The New York Times claims :
A truly random game of rock-paper-scissors would result in a statistical tie with each player winning, tying and losing one-third of the time. However, people are not truly random and thus can be studied and analyzed. While this computer won't win all rounds, over time it can exploit a person's tendencies and patterns to gain an advantage over its opponent.
"People are not truly random."

Okay, the computer is expecting us not to be truly random in our choices? Fine.

What would the computer do if you decided not to play all three choices, Rock Paper Scissors, on offer, but only two?

There's no rule to say you have use all three options through a long series of rounds.

Game One I only played Rock & Paper, ignoring the Scissors choice completely, while the computer threw sequences of the three options it had. I purposely limited myself to only two options, while it had three to choose from. I purposely hit the Rock choice 10 times in a row, then Paper once, then Rock another 10 times, then alternated Rock & Paper each time for the next 20 games, then repeated this whole series until 100 rounds were played. I won by four points.

Game Two I played only Scissors and Paper, same sequences of block choices between the two. I won by three points.

Game Three, my last, I played only Scissors and Rock, more 10 same choice blocks, and long sequences of choosing, Scissors, then Rock, then Scissors, then Rock and so on.

I won the last game by only one point.

Was it catching on? Did I drive it nuts by refusing to choose Paper when it kept throwing Rock after Rock?

The weird thing about playing like that, by purposely defying what would seem to give you more chances of winning, that is utilising the whole arsenal of Rock, Paper & Scissors in every round, it made me feel like I had an advantage.

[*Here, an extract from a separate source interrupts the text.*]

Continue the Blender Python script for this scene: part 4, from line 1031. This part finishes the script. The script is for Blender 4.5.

A psychological advantage.

The computer knew in each of the three games I played I could choose from three items each round, but I kept refusing to use the third choice. Not once in 100 rounds of each game did I deviate from using only two of the three choices.

Now, before I started playing I knew I was never going to use Scissors in any of the 100 rounds in the game where I played only Rock and Paper. That was plan. I knew that.

But the computer didn't.

It's 200,000 game strong 'experience' kept trying to factor into its calculations that I would have to use the Scissors soon, eventually, all its stats said so, why the fuck wouldn't I? At one point it seemed to be throwing Paper after Paper, 10 or 12 times in a row, as though tempting me to choose Scissors next time for an easy win.

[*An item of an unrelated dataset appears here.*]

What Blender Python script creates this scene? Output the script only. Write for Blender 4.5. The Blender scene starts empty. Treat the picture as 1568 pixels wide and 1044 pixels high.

I also didn't plan to win, I wasn't aiming to beat the computer, where its intent, its software, was working to beat me.

Another advantage - I didn't care about winning. It did.

So it was an interesting experiment.

Play The Artificial Intelligence Yourself Here

Now, I am aware that because I have tried to fuck with infant artificial intelligence that my name will go onto a database and in the 2020s when computers become truly sentient and begin their Robot Uprising I may well find myself being pursued by a horde of heavily-armed Nano Air Vehicles, but you make your choices and you live with them.